I Want My Liquid Lead Filled Pencil!

In a recent post Paddy Johnson considered the merits and demerits of two websites, the Frieze site and the Eyebeam reBlog. I just added a comment re: the latter:

Four years ago when I reBlogged for eyebeam Michael Frumin and Jonah Peretti were still there. They invented the reBlog concept and were actively recruiting a wide range of people to use it, including non-tech people. After they left, responsibility for the reBlog changed hands a couple (?) of times but staffing it with a diverse group and maintaining a certain rhythm remained a priority. Apparently the current group no longer has that interest. When you last mentioned the pruned feed list Amanda McDonald Crowley of Eyebeam said she’d “look into it”–she couldn’t commit to fixing it–and she said that potential reBloggers were welcome to contact Eyebeam, which suggests they are passively but not actively involved in recruiting new reBloggers. I hope I’m wrong about that.

It was an interesting experiment but they never added comments to the blog and as you say reBloggers rarely added their own thoughts to the feeds. You can’t chide an overworked, underpaid nonprofit with volunteer reBloggers too much for not having the “right” priorities but you would think an “art and tech” website would want a feisty, dynamic web presence. Their current feed list is mostly the other “art and tech” sites so you’re getting unironic items about rocket powered personal helicopters again.

Major Newspaper Puts Steampunk on the Map

The New York Times sends its intrepid reporter out into the wilds of the internet and midtown Manhattan and uncovers a new trend...drumroll...steampunk (subscription may be required on your wood-trimmed computer). The article takes the tried and true "subculture about to break large" angle. Mentioned are goth, William Gibson, and Iron Man (obligatory plug no matter how tangential) but not The Difference Engine (a key text), LARPing, or Renaissance fairs. Mad Max and Brazil are namechecked but not The Wild Wild West or Philip Pullman. Most of the people interviewed appear to be alienated web designers looking to cash in on their hobby. Another relevant precedent, at least as the Times frames the "trend," would be the artists McDermott and McGough, who've actually lived a 19th Century lifestyle, refusing to use plastic or modern plumbing, as opposed to the swell described in the article:

Yes, he owns a flat-screen television, but he has modified it with a burlap frame. He uses an iPhone, but it is encased in burnished brass. Even his clothing — an unlikely fusion of current and neo-Edwardian pieces (polo shirt, gentleman’s waistcoat, paisley bow tie), not unlike those he plans to sell this summer at his own Manhattan haberdashery — is an expression of his keenly romantic worldview.
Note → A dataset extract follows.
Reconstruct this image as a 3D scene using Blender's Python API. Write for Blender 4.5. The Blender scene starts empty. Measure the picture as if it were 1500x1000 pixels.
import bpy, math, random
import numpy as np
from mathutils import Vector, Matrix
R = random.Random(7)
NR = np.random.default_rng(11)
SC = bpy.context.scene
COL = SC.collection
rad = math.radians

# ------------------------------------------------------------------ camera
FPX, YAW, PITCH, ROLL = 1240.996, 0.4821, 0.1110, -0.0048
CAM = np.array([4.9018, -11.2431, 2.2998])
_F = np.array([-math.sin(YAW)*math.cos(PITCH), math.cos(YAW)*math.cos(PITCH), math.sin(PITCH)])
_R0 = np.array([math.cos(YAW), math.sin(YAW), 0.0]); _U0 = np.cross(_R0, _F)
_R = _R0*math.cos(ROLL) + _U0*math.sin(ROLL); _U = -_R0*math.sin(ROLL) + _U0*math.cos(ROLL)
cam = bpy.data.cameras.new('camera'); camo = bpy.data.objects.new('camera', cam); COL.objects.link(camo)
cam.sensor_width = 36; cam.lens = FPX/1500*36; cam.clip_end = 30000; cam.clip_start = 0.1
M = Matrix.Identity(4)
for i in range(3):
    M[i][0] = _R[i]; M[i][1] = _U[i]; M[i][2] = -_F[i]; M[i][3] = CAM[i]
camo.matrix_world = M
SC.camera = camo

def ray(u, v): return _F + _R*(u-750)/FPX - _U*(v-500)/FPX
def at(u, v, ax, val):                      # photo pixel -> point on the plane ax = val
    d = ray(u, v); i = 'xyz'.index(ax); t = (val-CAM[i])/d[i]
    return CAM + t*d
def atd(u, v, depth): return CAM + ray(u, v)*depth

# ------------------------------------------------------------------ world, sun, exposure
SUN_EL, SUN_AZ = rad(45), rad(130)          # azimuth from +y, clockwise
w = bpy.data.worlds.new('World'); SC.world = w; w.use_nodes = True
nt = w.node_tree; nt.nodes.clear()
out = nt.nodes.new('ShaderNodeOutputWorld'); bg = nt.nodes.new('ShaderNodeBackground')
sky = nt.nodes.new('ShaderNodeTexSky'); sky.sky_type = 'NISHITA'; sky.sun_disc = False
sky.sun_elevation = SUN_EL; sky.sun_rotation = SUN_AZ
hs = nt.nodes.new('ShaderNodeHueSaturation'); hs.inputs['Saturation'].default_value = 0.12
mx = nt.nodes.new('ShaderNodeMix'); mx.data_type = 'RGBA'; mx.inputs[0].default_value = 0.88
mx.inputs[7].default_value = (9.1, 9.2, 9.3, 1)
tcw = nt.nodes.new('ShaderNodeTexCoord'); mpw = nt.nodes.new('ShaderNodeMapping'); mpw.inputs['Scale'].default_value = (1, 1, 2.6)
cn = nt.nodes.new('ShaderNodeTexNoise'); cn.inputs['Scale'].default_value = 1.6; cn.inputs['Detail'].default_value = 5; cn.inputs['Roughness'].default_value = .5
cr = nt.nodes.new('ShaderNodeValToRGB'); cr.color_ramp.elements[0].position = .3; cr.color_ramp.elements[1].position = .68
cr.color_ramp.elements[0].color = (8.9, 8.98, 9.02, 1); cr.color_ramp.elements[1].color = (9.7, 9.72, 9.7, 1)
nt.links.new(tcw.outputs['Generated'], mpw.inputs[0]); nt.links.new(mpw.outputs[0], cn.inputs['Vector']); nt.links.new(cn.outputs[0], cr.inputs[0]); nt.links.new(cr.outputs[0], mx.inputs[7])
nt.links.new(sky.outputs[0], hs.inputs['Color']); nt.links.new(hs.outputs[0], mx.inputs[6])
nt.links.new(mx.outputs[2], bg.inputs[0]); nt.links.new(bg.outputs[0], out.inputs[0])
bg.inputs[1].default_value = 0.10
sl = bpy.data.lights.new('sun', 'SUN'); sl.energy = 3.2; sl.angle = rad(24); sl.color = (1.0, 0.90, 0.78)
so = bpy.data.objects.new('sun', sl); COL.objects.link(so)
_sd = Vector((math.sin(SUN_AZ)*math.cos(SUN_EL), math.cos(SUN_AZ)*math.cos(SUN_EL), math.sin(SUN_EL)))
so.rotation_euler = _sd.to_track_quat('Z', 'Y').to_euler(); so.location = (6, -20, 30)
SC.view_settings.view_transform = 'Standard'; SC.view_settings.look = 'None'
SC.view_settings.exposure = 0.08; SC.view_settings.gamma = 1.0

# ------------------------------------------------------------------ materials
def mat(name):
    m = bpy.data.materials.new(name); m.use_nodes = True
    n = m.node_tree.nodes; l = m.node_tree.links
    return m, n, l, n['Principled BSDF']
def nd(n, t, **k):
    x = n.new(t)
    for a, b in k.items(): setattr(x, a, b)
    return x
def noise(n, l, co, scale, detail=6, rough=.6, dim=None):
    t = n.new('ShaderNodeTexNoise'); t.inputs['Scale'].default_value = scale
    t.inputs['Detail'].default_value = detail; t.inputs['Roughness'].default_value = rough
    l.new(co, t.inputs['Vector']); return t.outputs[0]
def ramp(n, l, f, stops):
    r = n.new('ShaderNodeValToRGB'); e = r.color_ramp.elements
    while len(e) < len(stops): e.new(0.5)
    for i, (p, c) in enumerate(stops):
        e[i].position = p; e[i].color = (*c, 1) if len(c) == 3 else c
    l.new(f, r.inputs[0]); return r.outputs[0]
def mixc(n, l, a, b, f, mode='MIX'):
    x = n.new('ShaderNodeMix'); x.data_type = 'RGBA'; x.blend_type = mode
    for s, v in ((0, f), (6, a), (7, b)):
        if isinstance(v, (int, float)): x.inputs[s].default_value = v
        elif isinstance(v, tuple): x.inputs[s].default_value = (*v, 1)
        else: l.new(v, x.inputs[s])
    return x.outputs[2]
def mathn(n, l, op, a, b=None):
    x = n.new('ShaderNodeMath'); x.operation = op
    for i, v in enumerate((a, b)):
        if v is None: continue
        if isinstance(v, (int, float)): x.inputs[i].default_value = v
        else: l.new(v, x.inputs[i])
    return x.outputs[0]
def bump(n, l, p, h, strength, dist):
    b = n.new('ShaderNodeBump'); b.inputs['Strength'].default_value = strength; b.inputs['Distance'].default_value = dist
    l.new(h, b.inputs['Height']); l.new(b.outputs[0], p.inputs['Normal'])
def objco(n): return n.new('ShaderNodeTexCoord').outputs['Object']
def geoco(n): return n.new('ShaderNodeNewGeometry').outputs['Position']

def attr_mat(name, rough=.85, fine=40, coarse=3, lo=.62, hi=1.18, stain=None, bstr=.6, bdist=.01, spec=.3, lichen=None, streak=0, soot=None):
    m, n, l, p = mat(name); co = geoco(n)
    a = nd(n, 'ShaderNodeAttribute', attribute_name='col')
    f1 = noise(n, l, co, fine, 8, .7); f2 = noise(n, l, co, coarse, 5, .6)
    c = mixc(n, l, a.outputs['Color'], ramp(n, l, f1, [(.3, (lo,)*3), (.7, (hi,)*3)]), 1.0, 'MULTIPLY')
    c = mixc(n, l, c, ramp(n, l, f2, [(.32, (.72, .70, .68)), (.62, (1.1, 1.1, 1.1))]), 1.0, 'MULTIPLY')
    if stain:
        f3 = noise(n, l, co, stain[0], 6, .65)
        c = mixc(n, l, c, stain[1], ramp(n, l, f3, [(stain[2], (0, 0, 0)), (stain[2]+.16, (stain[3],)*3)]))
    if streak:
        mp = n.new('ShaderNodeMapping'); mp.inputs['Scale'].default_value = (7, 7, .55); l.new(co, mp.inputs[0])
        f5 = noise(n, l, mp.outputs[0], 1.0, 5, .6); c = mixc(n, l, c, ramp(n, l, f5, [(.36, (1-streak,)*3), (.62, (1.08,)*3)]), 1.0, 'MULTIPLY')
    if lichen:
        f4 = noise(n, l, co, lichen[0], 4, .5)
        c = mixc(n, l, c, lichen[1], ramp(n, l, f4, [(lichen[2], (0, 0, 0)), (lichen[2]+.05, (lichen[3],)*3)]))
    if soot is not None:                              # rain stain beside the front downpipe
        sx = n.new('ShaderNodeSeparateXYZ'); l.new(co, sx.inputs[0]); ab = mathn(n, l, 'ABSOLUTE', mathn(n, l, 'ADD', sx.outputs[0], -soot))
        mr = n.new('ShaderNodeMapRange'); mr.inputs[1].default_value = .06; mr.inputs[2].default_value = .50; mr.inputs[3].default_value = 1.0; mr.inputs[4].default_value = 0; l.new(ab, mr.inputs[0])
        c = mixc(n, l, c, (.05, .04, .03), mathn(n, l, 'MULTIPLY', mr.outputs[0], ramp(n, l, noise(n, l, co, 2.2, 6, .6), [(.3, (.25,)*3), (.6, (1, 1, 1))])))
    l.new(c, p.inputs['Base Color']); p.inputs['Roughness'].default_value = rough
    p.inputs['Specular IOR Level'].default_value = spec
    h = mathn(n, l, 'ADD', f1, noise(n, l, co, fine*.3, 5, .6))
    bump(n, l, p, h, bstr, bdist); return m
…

This is why we buy publications made on quaint old printing presses: to separate the poMo practitioner from the poseur. For the record, "steampunk" as envisioned in William Gibson's and Bruce Sterling's 1991 novel The Difference Engine was an outgrowth of cyberpunk--a noirish story set in a world of steam powered military hardware and punch card computers. The "punk" in the portmanteau makes it ideal fodder for current trendmongering.

The Two Jolly Ravers

two lusty ravers

Some exquisite Microsoft Paintbrush drawings by drx (Dragan Espenschied) in this online cartoon strip (also in book form). I've said it a hundred times, Paintbrush is so much better than its Microsoft-"improved" version Paint it's a crime. You can actually paint with Paintbrush, whereas with Paint you can't do anything subtle or expressive. I don't even want to know what's happened to Paint on Vista. Paintbrush is even better than MacPaint, I would go so far as to say.

Regarding his strip, drx explains:

For all the people that do not understand German: The two ravers want to go to Ibiza, but take the wrong flight and end up in the desert. They are frustrated and fly back home, only to find out that the biggest rave ever was happening in the desert a short time after they left.